Funding, authorship patterns and citation impact of articles funded by Ukrainian agencies before and during Russia's full-scale war (2020-2023)

Abstract

This study explores funding, authorship patterns, and citation impact of articles funded by the Ministry of Education and Science of Ukraine (MESU), the National Academy of Sciences of Ukraine (NASU), and the National Research Foundation of Ukraine (NRFU). The analysis focuses on articles published in Scopus-indexed journals between 2020 and 2023. The findings show that the share of articles funded by these agencies increased from 8.6% in 2020-2021 to 11.9% in 2022-2023. Foreign co-funding as well as international co-authorship and co-affiliations are consistently associated with higher citation impact. In particular, foreign co-affiliations are associated with higher field-normalised citation impact (FNCI) for MESU-funded articles in 2022-2023, exceeding that of articles jointly funded by MESU and foreign agencies.
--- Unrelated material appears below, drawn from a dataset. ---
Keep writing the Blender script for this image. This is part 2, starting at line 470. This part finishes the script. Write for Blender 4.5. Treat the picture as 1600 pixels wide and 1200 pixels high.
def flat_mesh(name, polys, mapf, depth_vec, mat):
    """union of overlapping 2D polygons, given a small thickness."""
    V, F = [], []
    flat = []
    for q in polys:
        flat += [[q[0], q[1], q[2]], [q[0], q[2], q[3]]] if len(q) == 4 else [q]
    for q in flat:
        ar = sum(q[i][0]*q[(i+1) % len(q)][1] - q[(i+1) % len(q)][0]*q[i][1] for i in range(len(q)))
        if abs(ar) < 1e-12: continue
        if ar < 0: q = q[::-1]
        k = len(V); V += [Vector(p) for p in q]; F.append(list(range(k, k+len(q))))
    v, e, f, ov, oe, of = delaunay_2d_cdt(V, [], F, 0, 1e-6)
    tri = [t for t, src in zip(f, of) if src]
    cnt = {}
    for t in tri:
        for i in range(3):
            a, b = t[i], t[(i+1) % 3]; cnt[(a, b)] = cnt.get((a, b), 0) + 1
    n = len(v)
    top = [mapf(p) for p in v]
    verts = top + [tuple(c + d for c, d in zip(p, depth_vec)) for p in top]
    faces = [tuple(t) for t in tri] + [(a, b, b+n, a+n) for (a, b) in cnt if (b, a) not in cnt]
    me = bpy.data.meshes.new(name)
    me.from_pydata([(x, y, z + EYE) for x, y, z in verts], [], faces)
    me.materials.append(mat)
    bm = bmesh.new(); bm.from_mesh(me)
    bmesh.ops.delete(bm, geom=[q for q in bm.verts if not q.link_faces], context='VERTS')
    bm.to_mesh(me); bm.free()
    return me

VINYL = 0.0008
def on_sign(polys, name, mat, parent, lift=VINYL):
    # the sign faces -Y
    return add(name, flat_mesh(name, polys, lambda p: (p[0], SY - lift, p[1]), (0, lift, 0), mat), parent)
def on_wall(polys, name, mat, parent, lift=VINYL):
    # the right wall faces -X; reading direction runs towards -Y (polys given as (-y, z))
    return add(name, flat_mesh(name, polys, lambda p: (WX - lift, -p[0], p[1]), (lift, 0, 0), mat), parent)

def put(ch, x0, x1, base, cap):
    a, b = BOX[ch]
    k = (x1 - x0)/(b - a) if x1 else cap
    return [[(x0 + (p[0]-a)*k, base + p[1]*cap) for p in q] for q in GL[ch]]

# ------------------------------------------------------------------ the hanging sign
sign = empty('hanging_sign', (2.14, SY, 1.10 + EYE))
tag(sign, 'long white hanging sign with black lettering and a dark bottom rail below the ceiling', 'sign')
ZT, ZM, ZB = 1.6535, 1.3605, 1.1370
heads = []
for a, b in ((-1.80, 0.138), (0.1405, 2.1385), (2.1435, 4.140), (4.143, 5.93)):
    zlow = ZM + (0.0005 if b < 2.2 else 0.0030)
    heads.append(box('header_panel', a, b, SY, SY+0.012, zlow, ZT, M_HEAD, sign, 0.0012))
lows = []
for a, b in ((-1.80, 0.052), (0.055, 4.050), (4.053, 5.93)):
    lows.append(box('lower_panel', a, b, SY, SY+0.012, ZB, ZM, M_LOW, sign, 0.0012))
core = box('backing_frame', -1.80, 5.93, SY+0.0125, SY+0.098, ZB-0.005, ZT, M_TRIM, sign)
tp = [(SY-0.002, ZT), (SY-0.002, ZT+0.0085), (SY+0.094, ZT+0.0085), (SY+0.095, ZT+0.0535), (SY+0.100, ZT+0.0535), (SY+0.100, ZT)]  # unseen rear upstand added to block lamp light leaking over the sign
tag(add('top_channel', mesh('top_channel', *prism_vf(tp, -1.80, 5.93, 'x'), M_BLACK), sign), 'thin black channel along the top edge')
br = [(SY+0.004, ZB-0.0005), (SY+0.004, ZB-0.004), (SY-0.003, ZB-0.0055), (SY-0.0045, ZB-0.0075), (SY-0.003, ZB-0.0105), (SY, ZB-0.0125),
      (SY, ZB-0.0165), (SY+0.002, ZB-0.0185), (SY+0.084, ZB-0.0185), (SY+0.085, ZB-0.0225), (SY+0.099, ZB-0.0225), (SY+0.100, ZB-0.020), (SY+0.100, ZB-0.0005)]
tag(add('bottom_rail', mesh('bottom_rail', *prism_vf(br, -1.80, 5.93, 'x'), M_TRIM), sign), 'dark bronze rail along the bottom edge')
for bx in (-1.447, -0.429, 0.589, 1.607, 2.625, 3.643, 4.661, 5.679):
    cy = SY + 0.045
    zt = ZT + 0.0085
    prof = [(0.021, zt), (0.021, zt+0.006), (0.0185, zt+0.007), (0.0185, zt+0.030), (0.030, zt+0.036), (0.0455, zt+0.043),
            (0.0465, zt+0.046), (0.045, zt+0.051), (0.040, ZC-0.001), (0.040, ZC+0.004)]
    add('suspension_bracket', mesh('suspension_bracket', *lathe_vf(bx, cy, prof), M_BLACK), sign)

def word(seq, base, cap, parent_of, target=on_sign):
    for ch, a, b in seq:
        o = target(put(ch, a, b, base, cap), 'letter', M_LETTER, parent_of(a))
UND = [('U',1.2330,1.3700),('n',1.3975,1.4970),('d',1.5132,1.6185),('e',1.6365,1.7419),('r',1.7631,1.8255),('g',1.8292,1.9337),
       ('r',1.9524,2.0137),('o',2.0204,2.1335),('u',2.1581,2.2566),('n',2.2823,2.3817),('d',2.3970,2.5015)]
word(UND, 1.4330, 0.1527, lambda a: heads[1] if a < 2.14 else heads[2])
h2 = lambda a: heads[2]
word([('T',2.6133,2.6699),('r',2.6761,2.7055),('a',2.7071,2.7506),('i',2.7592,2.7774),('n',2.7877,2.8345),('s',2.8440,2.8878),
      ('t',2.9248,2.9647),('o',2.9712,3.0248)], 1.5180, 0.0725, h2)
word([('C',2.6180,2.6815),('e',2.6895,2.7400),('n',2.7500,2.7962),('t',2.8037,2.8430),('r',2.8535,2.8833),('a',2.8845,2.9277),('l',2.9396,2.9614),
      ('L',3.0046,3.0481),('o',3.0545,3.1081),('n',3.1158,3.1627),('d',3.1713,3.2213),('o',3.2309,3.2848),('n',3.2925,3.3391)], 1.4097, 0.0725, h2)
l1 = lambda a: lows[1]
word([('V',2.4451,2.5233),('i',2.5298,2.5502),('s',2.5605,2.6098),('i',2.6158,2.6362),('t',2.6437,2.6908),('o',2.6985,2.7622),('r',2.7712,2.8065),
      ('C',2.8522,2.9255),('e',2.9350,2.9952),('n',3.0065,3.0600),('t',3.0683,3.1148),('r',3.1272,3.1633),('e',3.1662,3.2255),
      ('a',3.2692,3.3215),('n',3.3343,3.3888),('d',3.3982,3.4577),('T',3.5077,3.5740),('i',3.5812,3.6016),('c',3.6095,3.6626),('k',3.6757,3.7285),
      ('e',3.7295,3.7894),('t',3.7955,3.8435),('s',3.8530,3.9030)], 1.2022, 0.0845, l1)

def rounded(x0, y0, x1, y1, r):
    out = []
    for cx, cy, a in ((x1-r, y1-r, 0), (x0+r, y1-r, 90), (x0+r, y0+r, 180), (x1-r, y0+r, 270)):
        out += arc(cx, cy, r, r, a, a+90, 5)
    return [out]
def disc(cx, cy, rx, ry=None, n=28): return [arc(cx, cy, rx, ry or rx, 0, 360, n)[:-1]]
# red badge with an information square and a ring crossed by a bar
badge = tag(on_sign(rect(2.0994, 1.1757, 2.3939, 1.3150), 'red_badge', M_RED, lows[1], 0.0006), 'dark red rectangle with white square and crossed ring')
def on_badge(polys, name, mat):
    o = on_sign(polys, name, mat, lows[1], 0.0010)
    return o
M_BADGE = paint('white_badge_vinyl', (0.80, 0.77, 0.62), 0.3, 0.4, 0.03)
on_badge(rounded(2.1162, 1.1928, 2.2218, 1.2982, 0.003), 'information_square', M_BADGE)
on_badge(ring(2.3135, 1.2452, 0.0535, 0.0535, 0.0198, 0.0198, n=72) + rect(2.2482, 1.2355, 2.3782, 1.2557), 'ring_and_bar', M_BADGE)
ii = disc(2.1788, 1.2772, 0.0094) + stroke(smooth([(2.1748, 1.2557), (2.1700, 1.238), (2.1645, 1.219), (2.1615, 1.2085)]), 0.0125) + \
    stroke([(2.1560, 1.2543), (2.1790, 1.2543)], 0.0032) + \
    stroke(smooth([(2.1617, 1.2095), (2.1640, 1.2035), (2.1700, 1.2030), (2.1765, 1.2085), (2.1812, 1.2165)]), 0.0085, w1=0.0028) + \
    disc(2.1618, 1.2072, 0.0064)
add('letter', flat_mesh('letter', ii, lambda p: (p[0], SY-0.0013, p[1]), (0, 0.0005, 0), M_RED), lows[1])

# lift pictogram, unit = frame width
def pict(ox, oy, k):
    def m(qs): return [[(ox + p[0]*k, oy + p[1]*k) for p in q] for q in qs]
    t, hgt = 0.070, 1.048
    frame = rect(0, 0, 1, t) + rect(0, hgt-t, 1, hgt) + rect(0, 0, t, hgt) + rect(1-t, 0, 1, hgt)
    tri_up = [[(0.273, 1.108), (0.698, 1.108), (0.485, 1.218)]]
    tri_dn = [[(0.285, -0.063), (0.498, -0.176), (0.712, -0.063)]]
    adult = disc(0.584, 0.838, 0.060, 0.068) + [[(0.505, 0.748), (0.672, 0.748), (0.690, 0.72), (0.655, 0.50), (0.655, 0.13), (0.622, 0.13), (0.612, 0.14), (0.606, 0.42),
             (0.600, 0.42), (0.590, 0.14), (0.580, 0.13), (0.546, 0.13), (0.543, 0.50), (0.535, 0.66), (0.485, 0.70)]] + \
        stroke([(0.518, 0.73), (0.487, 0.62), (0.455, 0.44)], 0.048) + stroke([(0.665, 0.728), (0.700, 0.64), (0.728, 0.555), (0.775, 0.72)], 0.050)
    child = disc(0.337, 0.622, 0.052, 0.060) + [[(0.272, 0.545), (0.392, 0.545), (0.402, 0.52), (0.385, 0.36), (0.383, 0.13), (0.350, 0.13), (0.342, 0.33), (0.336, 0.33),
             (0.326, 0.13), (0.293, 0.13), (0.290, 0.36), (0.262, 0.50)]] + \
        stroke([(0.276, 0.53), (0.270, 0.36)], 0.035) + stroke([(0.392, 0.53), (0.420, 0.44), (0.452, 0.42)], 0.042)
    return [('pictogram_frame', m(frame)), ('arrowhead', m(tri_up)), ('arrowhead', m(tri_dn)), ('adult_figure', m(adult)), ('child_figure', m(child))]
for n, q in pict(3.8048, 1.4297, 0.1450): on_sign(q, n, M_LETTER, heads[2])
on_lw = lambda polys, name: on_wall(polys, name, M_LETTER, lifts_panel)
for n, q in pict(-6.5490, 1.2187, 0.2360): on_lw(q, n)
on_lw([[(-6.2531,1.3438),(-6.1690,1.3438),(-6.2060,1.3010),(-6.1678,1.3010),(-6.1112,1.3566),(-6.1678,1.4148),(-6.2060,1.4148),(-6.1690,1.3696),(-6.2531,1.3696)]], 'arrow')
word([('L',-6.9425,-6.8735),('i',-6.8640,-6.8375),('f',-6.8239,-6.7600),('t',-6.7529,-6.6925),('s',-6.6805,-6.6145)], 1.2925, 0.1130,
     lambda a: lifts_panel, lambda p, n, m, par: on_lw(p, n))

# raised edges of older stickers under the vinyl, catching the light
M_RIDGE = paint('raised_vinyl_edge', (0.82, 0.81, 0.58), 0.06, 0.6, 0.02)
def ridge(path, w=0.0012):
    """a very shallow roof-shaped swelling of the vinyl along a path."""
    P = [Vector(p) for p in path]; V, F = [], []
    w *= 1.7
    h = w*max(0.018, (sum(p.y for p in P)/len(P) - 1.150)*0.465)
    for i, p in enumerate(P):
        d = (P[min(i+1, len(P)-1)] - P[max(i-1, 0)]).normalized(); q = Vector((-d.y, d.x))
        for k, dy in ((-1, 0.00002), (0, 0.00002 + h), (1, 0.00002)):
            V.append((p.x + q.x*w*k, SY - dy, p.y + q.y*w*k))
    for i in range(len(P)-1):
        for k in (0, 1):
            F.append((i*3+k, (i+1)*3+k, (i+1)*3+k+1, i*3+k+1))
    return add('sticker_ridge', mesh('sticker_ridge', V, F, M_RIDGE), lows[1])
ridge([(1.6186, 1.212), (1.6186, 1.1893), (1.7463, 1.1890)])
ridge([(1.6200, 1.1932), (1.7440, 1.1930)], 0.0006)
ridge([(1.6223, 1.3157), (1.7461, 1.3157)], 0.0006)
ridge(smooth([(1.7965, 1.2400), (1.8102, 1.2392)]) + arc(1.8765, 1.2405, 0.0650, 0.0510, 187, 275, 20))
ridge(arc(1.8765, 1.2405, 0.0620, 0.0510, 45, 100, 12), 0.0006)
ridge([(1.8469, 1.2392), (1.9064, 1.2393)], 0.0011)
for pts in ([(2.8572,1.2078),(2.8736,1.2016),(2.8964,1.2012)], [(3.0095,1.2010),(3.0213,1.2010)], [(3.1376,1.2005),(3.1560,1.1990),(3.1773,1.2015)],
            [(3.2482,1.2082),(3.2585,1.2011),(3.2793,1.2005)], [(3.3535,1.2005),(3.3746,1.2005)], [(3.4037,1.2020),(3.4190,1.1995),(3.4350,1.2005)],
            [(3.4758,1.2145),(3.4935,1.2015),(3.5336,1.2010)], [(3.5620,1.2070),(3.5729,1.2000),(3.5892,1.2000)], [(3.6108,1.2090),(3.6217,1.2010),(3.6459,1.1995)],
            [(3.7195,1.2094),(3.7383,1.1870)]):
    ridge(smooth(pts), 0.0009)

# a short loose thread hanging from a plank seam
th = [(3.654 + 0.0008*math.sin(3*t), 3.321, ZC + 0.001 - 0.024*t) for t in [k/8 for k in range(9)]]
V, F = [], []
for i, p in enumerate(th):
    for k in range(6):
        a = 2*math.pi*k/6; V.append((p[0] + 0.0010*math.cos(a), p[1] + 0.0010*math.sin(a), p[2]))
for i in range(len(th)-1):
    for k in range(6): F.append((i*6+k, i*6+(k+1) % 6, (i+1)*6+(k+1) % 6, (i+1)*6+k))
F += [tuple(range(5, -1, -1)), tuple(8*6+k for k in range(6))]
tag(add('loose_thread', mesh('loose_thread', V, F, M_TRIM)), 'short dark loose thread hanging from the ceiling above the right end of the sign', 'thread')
NASU funding is associated with only modest differences in citation impact relative to unfunded articles. These effects are small and not consistently significant across authorship patterns and become less pronounced in 2022-2023, as the citation impact of unfunded articles partially converges with that of funded articles. While the results should be interpreted as average group-level tendencies rather than deterministic effects, they raise important questions about the effectiveness of current funding allocation mechanisms and evaluation criteria, highlighting the need for evidence-based reform of Ukraine's research funding system.